Hunter Biden's lawyer on Sunday said a trial is "not inevitable," days after the Trump-appointed US attorney investigating the president's son was granted special counsel status following a breakdown in plea talks to resolve tax and gun charges.
"We were trying to avoid one all along and so were the prosecutors who came forward to us and we're the ones to say: 'Can there be a resolution short of a prosecution?' So they wanted it and maybe they still do want it," Abbe Lowell, Biden's attorney, told CBS' "Face the Nation."
By naming David Weiss as a special counsel, Attorney General Merrick Garland gave him more powers than a typical US attorney and further independence from the Justice Department as he embarks on an unprecedented trial against the son of the sitting president, and as Republicans claim the department is politicized.
The probe had appeared to reach its conclusion when a plea deal was announced in June. In a two-pronged agreement, Hunter Biden planned to plead guilty to two tax misdemeanors and prosecutors would drop a separate felony gun charge in two years if he stayed out of legal trouble and passed drug tests.
But the deal dramatically fell apart in court last month under scrutiny from the federal judge overseeing the case.
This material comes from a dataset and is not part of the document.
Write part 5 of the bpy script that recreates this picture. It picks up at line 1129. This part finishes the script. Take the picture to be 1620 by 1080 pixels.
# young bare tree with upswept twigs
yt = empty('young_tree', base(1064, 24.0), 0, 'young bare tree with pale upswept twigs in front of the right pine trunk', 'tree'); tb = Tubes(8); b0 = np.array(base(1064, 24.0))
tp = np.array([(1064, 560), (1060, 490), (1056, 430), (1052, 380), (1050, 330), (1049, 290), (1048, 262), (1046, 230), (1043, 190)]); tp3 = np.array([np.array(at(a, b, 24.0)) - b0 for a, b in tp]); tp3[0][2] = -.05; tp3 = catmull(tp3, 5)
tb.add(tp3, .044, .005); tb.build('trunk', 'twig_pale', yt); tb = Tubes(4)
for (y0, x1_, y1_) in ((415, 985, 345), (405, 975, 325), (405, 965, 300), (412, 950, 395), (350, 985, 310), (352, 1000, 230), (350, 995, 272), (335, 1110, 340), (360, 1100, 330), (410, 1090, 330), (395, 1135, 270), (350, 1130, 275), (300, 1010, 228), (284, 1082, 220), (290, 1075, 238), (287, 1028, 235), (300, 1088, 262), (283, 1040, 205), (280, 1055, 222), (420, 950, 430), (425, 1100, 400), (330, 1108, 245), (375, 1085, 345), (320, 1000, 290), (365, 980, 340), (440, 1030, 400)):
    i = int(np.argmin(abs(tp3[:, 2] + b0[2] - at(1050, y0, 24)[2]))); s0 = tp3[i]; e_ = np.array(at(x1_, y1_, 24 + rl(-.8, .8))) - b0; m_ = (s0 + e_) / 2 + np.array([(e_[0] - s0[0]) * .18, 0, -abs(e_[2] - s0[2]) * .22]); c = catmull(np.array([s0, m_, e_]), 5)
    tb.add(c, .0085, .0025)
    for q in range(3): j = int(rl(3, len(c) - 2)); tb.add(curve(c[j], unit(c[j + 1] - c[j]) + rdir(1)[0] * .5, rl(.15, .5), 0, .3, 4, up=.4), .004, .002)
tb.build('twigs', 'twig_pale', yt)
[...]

Lowell on Sunday defended Hunter Biden's defense attorneys, placing the blame on federal prosecutors for the deal falling through. "What group of experienced defense lawyers would allow their client to plead guilty to a misdemeanor on a Monday, keeping in mind that they knew that there could be a felony charge on a Wednesday? That wouldn't happen," he said.
Lowell defended President Joe Biden as "nothing other than a loving father," and said the evidence to indict the president in his son's potential crimes "doesn't exist."
But House Speaker Kevin McCarthy and top Republicans on Capitol Hill were swift to criticize Garland's decision to grant Weiss special counsel status and vowed to continue their own investigations.
New York Rep. Dan Goldman, a member of the Democratic Oversight Committee, told CNN's Jake Tapper on "State of the Union" Sunday that "if Hunter Biden has committed crimes, he should be charged with them. I'm a Democrat saying that."
"You don't hear any currently elected Republican saying that, if Donald Trump committed crimes, he should be charged with them and held accountable. And that's a critical distinction that the public needs to understand," he added.
"And this is just another reflection of the true independence of this Department of Justice. A Trump-appointed U.S. attorney is investigating the president's son. That is pretty remarkable. And you don't hear from the other side a respect for the fact that Joe Biden has stayed out of this investigation," Goldman said.
Republican presidential candidate Will Hurd, a former Texas congressman, told Tapper in a separate interview on "State of the Union" that "the immediate family of a president should not be allowed to be lobbyists or consultants when their father or their husband is the president of the United States."